[Entries with scene source code]

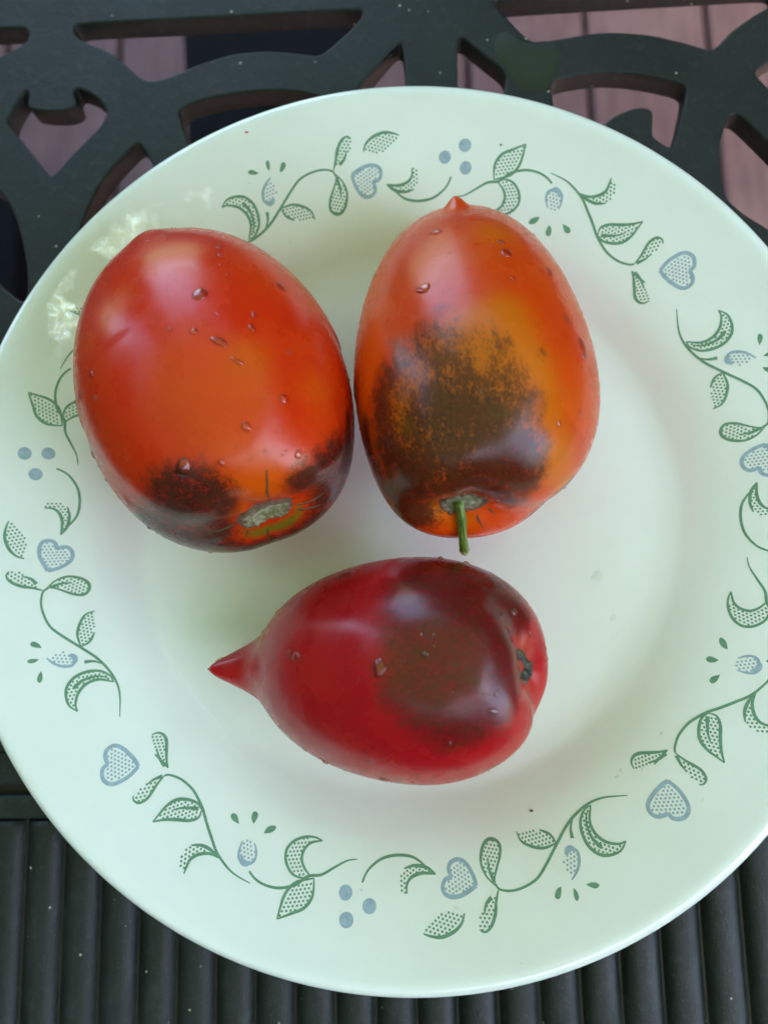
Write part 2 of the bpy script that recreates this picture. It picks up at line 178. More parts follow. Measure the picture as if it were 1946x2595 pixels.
CRACKS = {
'left': [[(2.669,1.915),(2.729,1.9),(2.802,1.885),(2.911,1.87),(3.105,2.02)],[(2.85,0.12),(2.923,0.09),(2.996,0.09),(3.032,0.224)],[(2.996,-1.287),(2.935,-1.302),(2.85,-1.316),(2.705,-1.331)],[(3.02,-0.509),(2.996,-0.568),(2.96,-0.643)],[(3.008,-2.738),(2.935,-2.768),(2.85,-2.842),(2.753,-2.932)],[(2.996,-2.573),(2.923,-2.618),(2.814,-2.678)]],
'right': [[(3.032,-2.079),(2.996,-2.005),(2.935,-1.975),(2.899,-1.975)],[(3.008,-2.498),(2.96,-2.424),(2.923,-2.379)],[(2.911,-2.693),(2.875,-2.872)]],
'front': [[(3.069,-1.331),(3.02,-1.272),(3.008,-1.406)],[(3.057,-1.825),(2.984,-1.556)]],
}
FILM_A = [(-0.1075, 0.0692), (-0.1026, 0.0766), (-0.0955, 0.0841), (-0.0882, 0.0907), (-0.0765, 0.0964), (-0.0632, 0.1013), (-0.0558, 0.1041), (-0.0543, 0.0977), (-0.066, 0.092), (-0.0748, 0.0862), (-0.0805, 0.0802), (-0.0891, 0.0714), (-0.0959, 0.0565), (-0.1013, 0.0448), (-0.1072, 0.045), (-0.1077, 0.057)]
FILM_B = [(0.0585, -0.0781), (0.0689, -0.0733), (0.0789, -0.0747), (0.0834, -0.0809), (0.0799, -0.0929), (0.0641, -0.1047), (0.0449, -0.1152), (0.0261, -0.1175), (0.0326, -0.1117), (0.0494, -0.1023), (0.0564, -0.0903)]
PLATE_DROPS = [(0.0587, -0.0215, 0.0028), (0.057, -0.0222, 0.0016), (0.0626, -0.0343, 0.0018), (0.0627, -0.0394, 0.0022), (0.0584, -0.0786, 0.0012), (0.0596, -0.077, 0.0008), (0.0652, -0.0766, 0.0008), (0.0793, -0.0837, 0.001), (0.0751, -0.0872, 0.0007), (0.0804, -0.0678, 0.0008), (0.0716, -0.067, 0.0009), (0.0119, -0.1112, 0.0014), (-0.0139, -0.107, 0.0008), (-0.0197, -0.1117, 0.0005), (-0.0427, 0.0953, 0.001), (-0.0404, 0.092, 0.0009), (-0.0457, 0.1041, 0.0008), (-0.0339, 0.0878, 0.0008), (0.0255, -0.1287, 0.0006), (0.0282, -0.123, 0.0006)]
STALK_END = (0.0166, -0.0163, 0.04)
STAIN = [(0.0362, 0.1665), (0.0387, 0.1686), (0.0419, 0.1679), (0.045, 0.1655), (0.0485, 0.1635), (0.0529, 0.164), (0.0565, 0.1629), (0.0585, 0.1601), (0.0583, 0.1561), (0.0559, 0.1527), (0.0549, 0.1483), (0.0519, 0.1451), (0.0472, 0.1447), (0.0433, 0.1468), (0.0411, 0.15), (0.0403, 0.1541), (0.0366, 0.1579), (0.0355, 0.1625)]

TOM = {
 'left': dict(pole=(0,-.0022,.0006), q=(-0.0497, 0.029, 1.9486, -0.2672, 0.0494, 0.0451, 0.0362, 0.93, 0.7605), cav=.13, cs=.30, V=None,
      gr=[(74,.35,16),(18,.6,20),(-176,.9,22),(-79,.2,14)], bumps=[((.0384,.000,.0235),.0013,.0050)], squash=.0,
      lobes=[(2,.012,.6),(3,.010,1.9)]),
 'right': dict(pole=(0,.0068,0), q=(0.021, 0.0288, 1.6266, -0.3501, 0.0582, 0.0418, 0.0323, 0.9, 0.7328), cav=.16, cs=.30, V=None,
      gr=[(8,.8,24),(-152,.8,24),(100,.1,20)], bumps=[((.0439,.0007,.0220),.0032,.0026)], squash=.0,
      lobes=[(2,.012,.2),(3,.012,.9),(5,.006,2.)]),
 'front': dict(q=(0.0032, -0.0459, 3.1505, -0.5005, 0.0449, 0.0342, 0.0286, 0.7438, 0.8469), cav=.17, cs=.29, V=(.0165,0,.012),
      gr=[(151,.8,26),(-36,.8,26)], bumps=[], squash=.0,
      lobes=[(2,.01,.5),(3,.012,.1)]),
}
NIP_R=np.array([0,1.2,3.0,4.3,5.6,7.5,10,12.5,16])/1000; NIP_H=np.array([1,.95,.82,.70,.57,.39,.20,.08,0])
def t_of_rho(rho,w,k): return np.arcsin(np.clip(rho/w,0,1)**(1/k))
def local(T,t,f):
    a,b,w,kt,ks=T['q'][4:]
    tip=t<np.pi/2; s=np.clip(np.sin(t),0,1)
    rho=np.where(tip,s**kt,s**ks)*w
    wl=s**2
    k=1.0
    for n,A,ph in T['lobes']: k=k+A*wl*np.cos(n*f+ph)
    x=np.cos(t)*np.where(tip,a,b)
    sg=T['cs']*w*np.ones_like(rho); gmask=np.zeros_like(rho)
    for g,A,wd in T['gr']:
        d=(np.degrees(f)-g+180)%360-180
        e=np.exp(-(d/wd)**2); sg=sg*(1+A*e); gmask=np.maximum(gmask,np.exp(-(d/(wd*.18))**2))
    st=np.where(tip,0,1.0)
    x=x+st*T['cav']*b*np.exp(-(rho/sg)**2)
    sh=st*np.exp(-((rho-w*.75)/(w*.25))**2)
    for g,A,wd in T['gr']:
        d=(np.degrees(f)-g+180)%360-180
        k=k-.05*A*sh*np.exp(-(d/(wd*.8))**2)
    rho=rho*k
    P=np.stack([x,rho*np.cos(f),rho*np.sin(f)],-1)
    if 'pole' in T:
        g=st*np.clip(1-(rho/w)**2,0,1)**1.2
        P=P+g[...,None]*np.array(T['pole'])
    if T['V'] is not None:
        h=np.exp(-(np.sqrt(rho**2+.0013**2)/.0076)**1.6)*1.06*tip
        P=P+h[...,None]*np.array(T['V'])
    for c,h,sg2 in T['bumps']:
        c=np.array(c); d2=((P-c)**2).sum(-1); n=P/np.maximum(1e-9,np.linalg.norm(P,axis=-1,keepdims=True))
        P=P+n*(h*np.exp(-d2/sg2**2))[...,None]
    return P
def frame(T):
    hd,tl=T['q'][2:4]; ct,st=np.cos(tl),np.sin(tl); ch,sh=np.cos(hd),np.sin(hd)
    R=np.array([[ch,-sh,0],[sh,ch,0],[0,0,1]])@np.array([[ct,0,-st],[0,1,0],[st,0,ct]])
    t,f=np.meshgrid(np.linspace(0,np.pi,90),np.linspace(0,2*np.pi,120),indexing='ij')
    P=local(T,t,f)@R.T
    return R,np.array([T['q'][0],T['q'][1],0.0031-P[...,2].min()])

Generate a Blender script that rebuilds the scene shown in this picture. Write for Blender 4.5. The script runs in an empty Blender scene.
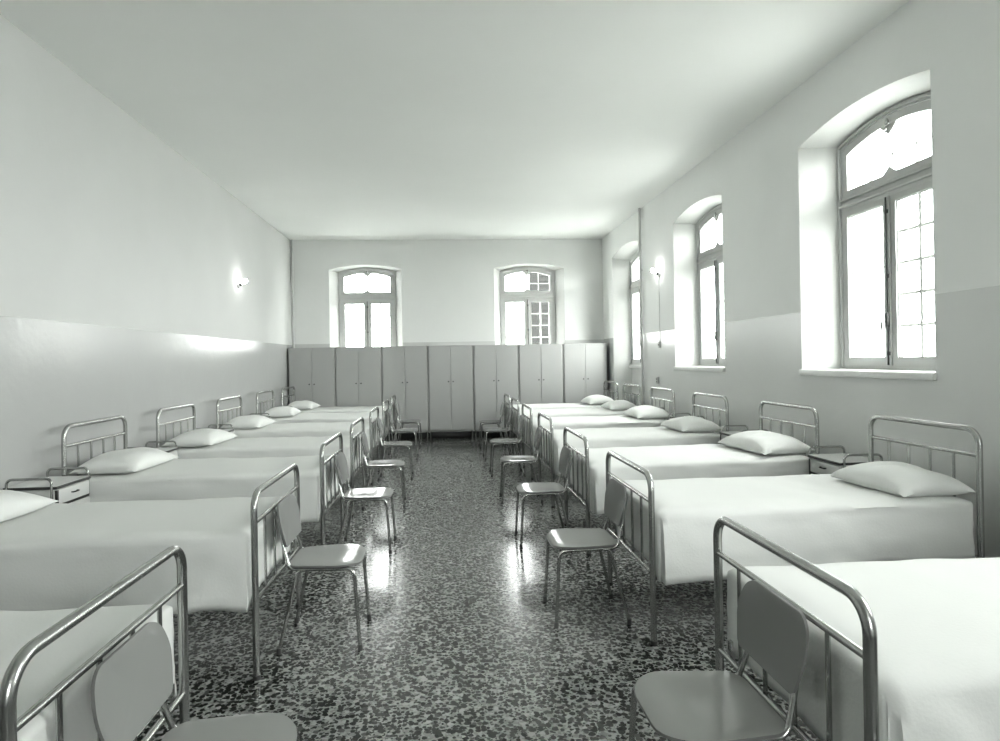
import bpy, bmesh, math, random
from mathutils import Vector, Matrix, noise
from mathutils.geometry import tessellate_polygon

# ------------------------------------------------------------------ camera
scn = bpy.context.scene
COL = scn.collection
F_PX, CX, CY, ROLL, YAW, EYE = 619.1, 487.5, 360.0, 0.018, -0.069, 1.52
cam_d = bpy.data.cameras.new('camera'); cam = bpy.data.objects.new('camera', cam_d)
COL.objects.link(cam); scn.camera = cam
cam_d.sensor_fit = 'HORIZONTAL'; cam_d.sensor_width = 36.0
cam_d.lens = F_PX / 1000 * 36.0
cam_d.clip_start = 0.05; cam_d.clip_end = 300
right = Vector((math.cos(YAW), math.sin(YAW), 0)); fwd = Vector((-math.sin(YAW), math.cos(YAW), 0)); up = Vector((0, 0, 1))
# roll of the print: the picture is turned counter-clockwise by ROLL
cr, sr = math.cos(ROLL), math.sin(ROLL)
r2 = right * cr - up * sr
u2 = right * sr + up * cr
M = Matrix((r2, u2, -fwd)).transposed().to_4x4(); M.translation = Vector((0, 0, EYE))
cam.matrix_world = M
cam_d.shift_x = (500.0 - CX) / 1000.0
cam_d.shift_y = -(370.5 - CY) / 1000.0

# ------------------------------------------------------------------ world, light, exposure
SKY, GLOW = 23.5, 27.0
w = bpy.data.worlds.new('overcast_sky'); scn.world = w; w.use_nodes = True
wn = w.node_tree.nodes; wl = w.node_tree.links
bg = wn['Background']; bg.inputs['Color'].default_value = (0.985, 1.0, 0.99, 1); bg.inputs['Strength'].default_value = SKY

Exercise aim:
Set down exactly the lines above, from the line containing "Generate a Blender" through the line containing "from mathutils.geometry import". Skip the pictures.

Correct result:
Generate a Blender script that rebuilds the scene shown in this picture. Write for Blender 4.5. The script runs in an empty Blender scene.
import bpy, bmesh, math, random
from mathutils import Vector, Matrix, noise
from mathutils.geometry import tessellate_polygon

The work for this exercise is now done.